Les années 90 ont été plutôt fastes pour le grand Clint. Impitoyable, Un monde parfait, Sur la route de Madison, Minuit dans le jardin du bien et du mal : que des chefs d'oeuvre (il n'y a que Les Pleins Pouvoirs qui fasse tache dans cette liste).
C'est juste après son formidable film sur Savannah qu'il reprend la caméra pour faire ce Jugé Coupable. L'histoire du film rappellera, au cinéphile averti, celle de l'excellent Appelez Nord 777 d'Henry Hathaway, avec James Stewart : un journaliste tente de prouver l'innocence d'un homme condamné à mort.
Qu'on ne s'y trompe pas : cette histoire principale est assez intéressante, mais complètement cousue de fil blanc, incohérente et trop remplie de hasards pour faire un bon synopsis. L'intérêt du film n'est pas là.

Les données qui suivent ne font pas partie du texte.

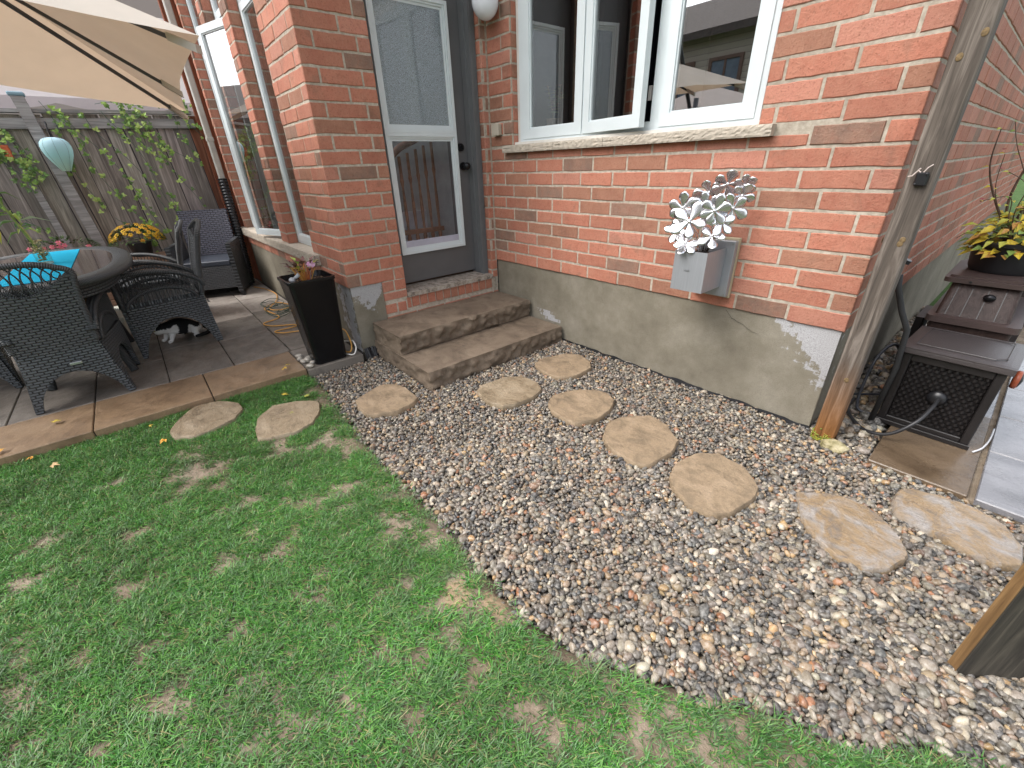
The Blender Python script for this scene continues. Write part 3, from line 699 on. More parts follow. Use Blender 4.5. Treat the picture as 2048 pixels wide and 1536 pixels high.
# --- natural stone steps
STEP = mat_stone('brown concrete step', [srgb(90, 78, 66), srgb(120, 106, 91), srgb(134, 120, 104)], .8, .3, 4.5, .35)
def rough_step(name, x0, x1, y0, y1, z0, z1, seed, label, seam=None):
    nx, ny, nz = max(3, int((x1-x0)/.02)), int((y1-y0)/.013), int((z1-z0)/.011)
    bm = bmesh.new()
    def grid(fn, a, b):
        V = [[bm.verts.new(fn(i/a, j/b)) for j in range(b+1)] for i in range(a+1)]
        for i in range(a):
            for j in range(b): bm.faces.new((V[i][j], V[i+1][j], V[i+1][j+1], V[i][j+1]))
    L = lambda a, b, t: a+(b-a)*t
    def rock(y, z, s):      # split-face relief
        r = 0.0; p = Vector((y*7+seed, z*9, s)); q = noise.noise(p*1.1)*.5+noise.noise(p*2.7)*.5
        r = (abs(q)**.7)*(1 if q > 0 else -1)*.024+abs(noise.noise(p*1.9+Vector((4, 4, 4))))*.018+noise.noise(p*8)*.007+noise.noise(p*22)*.0028
        t = (z-z0)/(z1-z0); edge = min(t, 1-t)*6
        return r*min(1, edge)-.003*(1-min(1, edge))
    def fsides(p):
        x, y, z = p; q = x
        fx = max(0, 1-(x1-x)/.03) if True else 0
        if x > x1-.004: x = x1+rock(y, z, 0)
        if y < y0+.004: y = y0+rock(q*1.3, z, 5)*.6
        if z > z1-.001: z = z1+.0018*noise.noise(Vector((q*14, y*9, seed)))+.0008*noise.noise(Vector((q*50, y*50, seed)))
        return (x, y, z)
    grid(lambda u, v: fsides((x1, L(y0, y1, u), L(z0, z1, v))), ny, nz)
    grid(lambda u, v: fsides((L(x1, x0, u), y1, L(z0, z1, v))), nx, nz)
    grid(lambda u, v: fsides((L(x0, x1, u), y0, L(z0, z1, v))), nx, nz)
    grid(lambda u, v: (x0, L(y1, y0, u), L(z0, z1, v)), ny, nz)
    grid(lambda u, v: fsides((L(x0, x1, u), L(y0, y1, v), z1)), nx, ny)
    grid(lambda u, v: (L(x0, x1, u), L(y1, y0, v), z0), nx, ny)
    bmesh.ops.remove_doubles(bm, verts=bm.verts, dist=.0008)
    bmesh.ops.recalc_face_normals(bm, faces=bm.faces)
    me = bpy.data.meshes.new(name); bm.to_mesh(me); bm.free(); me.materials.append(STEP)
    o = bpy.data.objects.new(name, me); col.objects.link(o); autosmooth(o, 50); tag(o, label, 'step', 'stone steps to the back door'); return o
rough_step('stone_step', .004, .442, -1.25, -.012, .136, .272, 3, 'upper brown rock-faced stone step directly under the back door')
rough_step('stone_step', .004, .832, -1.262, -.012, -.03, .132, 11, 'lower and deeper brown rock-faced stone step resting on the gravel')

# --- stepping stones
SS = {'A': [(0.282, -2.641), (0.172, -2.599), (0.02, -2.481), (0.054, -2.355), (0.172, -2.268), (0.278, -2.263), (0.376, -2.327), (0.419, -2.436), (0.436, -2.534), (0.375, -2.621)],
'B': [(0.572, -2.258), (0.471, -2.226), (0.366, -2.119), (0.405, -1.996), (0.505, -1.883), (0.629, -1.912), (0.749, -1.995), (0.786, -2.104), (0.752, -2.225), (0.704, -2.276)],
'C': [(0.658, -1.705), (0.632, -1.657), (0.573, -1.5), (0.625, -1.416), (0.73, -1.389), (0.907, -1.399), (0.942, -1.453), (0.968, -1.572), (0.912, -1.689), (0.88, -1.722), (0.758, -1.733)],
'D': [(1.101, -1.083), (1.049, -1.008), (1.069, -0.818), (1.141, -0.722), (1.282, -0.715), (1.366, -0.759), (1.407, -0.877), (1.392, -1.008), (1.353, -1.074), (1.252, -1.11)],
'E': [(1.047, -0.516), (1.021, -0.415), (1.081, -0.236), (1.173, -0.17), (1.302, -0.207), (1.378, -0.287), (1.393, -0.42), (1.358, -0.532), (1.278, -0.57), (1.14, -0.565)],
'F': [(1.517, -0.851), (1.47, -0.765), (1.512, -0.627), (1.606, -0.519), (1.685, -0.494), (1.773, -0.539), (1.827, -0.652), (1.84, -0.78), (1.781, -0.903), (1.694, -0.911), (1.591, -0.9)],
'G': [(1.966, -0.89), (1.9, -0.769), (1.919, -0.658), (2.016, -0.533), (2.138, -0.553), (2.252, -0.637), (2.288, -0.754), (2.269, -0.918), (2.212, -0.957), (2.076, -0.952)],
'H': [(2.37, -0.916), (2.343, -0.816), (2.364, -0.678), (2.448, -0.594), (2.576, -0.614), (2.677, -0.706), (2.69, -0.806), (2.662, -0.948), (2.625, -1.0), (2.53, -1.024), (2.424, -0.981)],
'I': [(2.796, -0.619), (2.86, -0.548), (2.922, -0.508), (3.008, -0.503), (3.081, -0.543), (3.14, -0.609), (3.176, -0.672), (3.177, -0.719), (3.15, -0.808), (3.104, -0.854), (3.036, -0.875), (2.952, -0.852), (2.864, -0.762)],
'J': [(3.074, -0.387), (3.079, -0.283), (3.121, -0.238), (3.197, -0.209), (3.301, -0.203), (3.387, -0.246), (3.424, -0.314), (3.441, -0.345), (3.445, -0.463), (3.382, -0.518), (3.344, -0.518), (3.263, -0.491), (3.176, -0.478), (3.104, -0.459)]}
SLAB = {'A': ('wet pinkish stepping stone in the lawn nearest the patio', 0), 'B': ('grey-tan stepping stone in the lawn next to the gravel edge', 0), 'C': ('tan stepping stone in gravel left of the steps', 1),
 'D': ('grey-centred stepping stone in gravel in front of the lower step', 0), 'E': ('ochre stepping stone closest to the foundation wall', 1), 'F': ('bright ochre stepping stone right of the grey-centred one', 1),
 'G': ('tan stepping stone at the bend of the path, below the wall planter', 1), 'H': ('large round tan stepping stone in the gravel, left of the pointed one', 1),
 'I': ('pointed mottled orange and grey stepping stone before the wooden post', 2), 'J': ('long shiny wet stepping stone nearest the side path', 2)}
STN = [mat_stone('greyish tan stepping stone', [srgb(122, 108, 88), srgb(150, 134, 111), srgb(168, 153, 131)], .6, .4, 7, .9, wet=.25, fine=.8),
       mat_stone('ochre stepping stone', [srgb(112, 99, 82), srgb(148, 129, 105), srgb(168, 148, 124)], .62, .35, 7, .9, fine=.8),
       mat_stone('mottled wet stepping stone', [srgb(108, 106, 106), srgb(154, 130, 98), srgb(158, 150, 142), srgb(172, 166, 162)], .40, .6, 9, 1.0, wet=.10, fine=.8)]
STN_P = {}
for k, pl in SS.items():
    P = [Vector((x, y, 0)) for x, y in pl]; n_ = len(P); ring = []
    for i in range(n_):
        for t in (0, .33, .66):
            a, b, c, d = P[i-1], P[i], P[(i+1) % n_], P[(i+2) % n_]
            q = (.5*((2*b)+(-a+c)*t+(2*a-5*b+4*c-d)*t*t+(-a+3*b-3*c+d)*t**3)).lerp(b.lerp(c, t), .8)
            s_ = .0075; ring.append(q+Vector((noise.noise(q*38)*s_, noise.noise(q*30+Vector((9, 9, 9)))*s_, 0)))
    cen = sum(ring, Vector())/len(ring); bm = bmesh.new(); zt = .036 if k not in 'AB' else .040; prev = None; m_ = len(ring)
    rings = [(1.0, -.01), (1.01, .012), (1.0, zt-.007), (.975, zt)]+[(1-.12*q, zt) for q in range(1, 8)]
    for (f_, z) in rings:
        cur = [bm.verts.new((cen.x+(p.x-cen.x)*f_, cen.y+(p.y-cen.y)*f_, z+(.0022*noise.noise(Vector((p.x*f_*18, p.y*f_*18, 3))) if f_ <= 1 and z > .03 else 0))) for p in ring]
        if prev:
            for i in range(m_): bm.faces.new((prev[i], prev[(i+1) % m_], cur[(i+1) % m_], cur[i]))
        prev = cur
    bm.faces.new(prev); bmesh.ops.recalc_face_normals(bm, faces=bm.faces); me = bpy.data.meshes.new('stepping_stone'); bm.to_mesh(me); bm.free()
    me.materials.append(STN[SLAB[k][1]]); o = bpy.data.objects.new('stepping_stone', me); col.objects.link(o); autosmooth(o, 45)
    tag(o, SLAB[k][0], 'stepping stone', 'stepping stones across lawn and gravel'); STN_P[k] = [(q.x, q.y) for q in ring]

# --- pebbles
def ico(sub):
    bm = bmesh.new(); bmesh.ops.create_icosphere(bm, subdivisions=sub, radius=1); bm.verts.index_update()
    V = np.array([v.co[:] for v in bm.verts]); F = np.array([[v.index for v in f.verts] for f in bm.faces]); bm.free(); return V, F
def pebbles(name, X, Y, Z, S, sub, pal, seed, flat=.55):
    r = np.random.default_rng(seed); V0, F0 = ico(sub); n_ = len(X); nv = len(V0)
    V = np.repeat(V0[None], n_, 0)
    ph = r.uniform(0, 6.28, (n_, 1, 6)); d = V
    lump = 1+.10*np.sin(2.1*d[..., 0]+3*d[..., 1]+ph[..., 0])+.08*np.sin(3.3*d[..., 1]-2*d[..., 2]+ph[..., 1])+.05*np.sin(5*d[..., 2]+4*d[..., 0]+ph[..., 2])
    V = V*lump[..., None]
    ax = np.stack([r.uniform(.85, 1.3, n_), r.uniform(.6, .9, n_), r.uniform(.48, .78, n_)*flat/.55], 1)
    V = V*ax[:, None, :]*S[:, None, None]
    a, b, c = r.uniform(0, 6.28, n_), r.normal(0, .38, n_), r.normal(0, .38, n_)
    def rotm(ax_, t):
        m_ = np.zeros((n_, 3, 3)); i, j = [(1, 2), (0, 2), (0, 1)][ax_]; k = ax_
        m_[:, k, k] = 1; m_[:, i, i] = np.cos(t); m_[:, j, j] = np.cos(t); m_[:, i, j] = -np.sin(t); m_[:, j, i] = np.sin(t); return m_
    Rm = rotm(0, b)@rotm(1, c)@rotm(2, a)
    V = np.einsum('nij,nvj->nvi', Rm, V)+np.stack([X, Y, Z], 1)[:, None, :]
    F = (F0[None]+(np.arange(n_)*nv)[:, None, None]).reshape(-1, 3)
    pc = np.array(pal[0]); pw = np.array(pal[1], float); pw /= pw.sum()
    c_ = pc[r.choice(len(pc), n_, p=pw)]*r.uniform(.46, .94, (n_, 1))*r.normal(1, .02, (n_, 3))*np.array([1.04, 1.0, .92])
    C = np.repeat(np.clip(c_, .01, .9), nv, 0)
    return npmesh(name, V.reshape(-1, 3), F, PEB, C, True)
pb = NB('river pebbles'); c = pb.attr('col'); v = pb.coord(); f1 = pb.noise(95, 4, .6, v); f2 = pb.noise(420, 2, .6, v)
c = pb.mix(pb.ramp(f1, [(.42, 0.), (.66, .45)]), c, pb.mix(.45, c, (.8, .76, .70))); c = pb.mix(pb.ramp(f2, [(.3, .45), (.5, 0.)]), c, pb.mix(.8, c, (.02, .02, .02)))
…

Sous une apparence de film noir agréable se cache une description acide de l'Amérique moderne. Eastwood insiste en particulier sur l'absence de dialogues. Pas de dialogues en mari et femme. Entre père et enfant. Entre employeur et employé. Pas même de véritable justice (qui n'est qu'un dialogue entre un suspect et les représentants de l'ordre).
Alors, il est vrai, il y a les séquences formidables entre Eastwood et James Woods (acteur trop rare, celui-la ! C'est toujours un plaisir de le voir). Mais si on les regarde attentivement, le dialogue est faussé par les relations sociales : l'un est le patron, il peut à tout instant couper court à l'échange avec un argument d'autorité du genre : "tu fais ce que je dis, un point c'est tout !"
Et c'est pareil partout. S'il n'y a pas eu de dialogue judiciaire, c'est parce que le suspect était lui aussi en position de faiblesse : pauvre et noir, ça ne pardonne pas.
SPOIL !
Pire : même à la fin, il n'y a pas de dialogue entre la victime libérée et son sauveur.
FIN DU SPOIL
Nous voilà donc dans un film où chaque personnage est prisonnier dans un rapport de force avec ceux qui sont au-dessus ou au-dessous. Je suis supérieur, donc j'ai raison. Et la petite victoire du personnage principal (on n'ose pas dire "héros", tant le personnage fait partie des désabusés du cinéma eastwoodien, frère des personnages qu'il incarnera dans Million dollar Baby ou Gran Torino) ne changera rien au système qui, sous prétexte de liberté des individus, laisse tous les droits à la loi du plus fort.
Un film sombre donc, formidablement interprété, et qui ménage quand même bien son suspens ainsi que quelques scènes comiques. Oeuvre faussement simple à re-découvrir.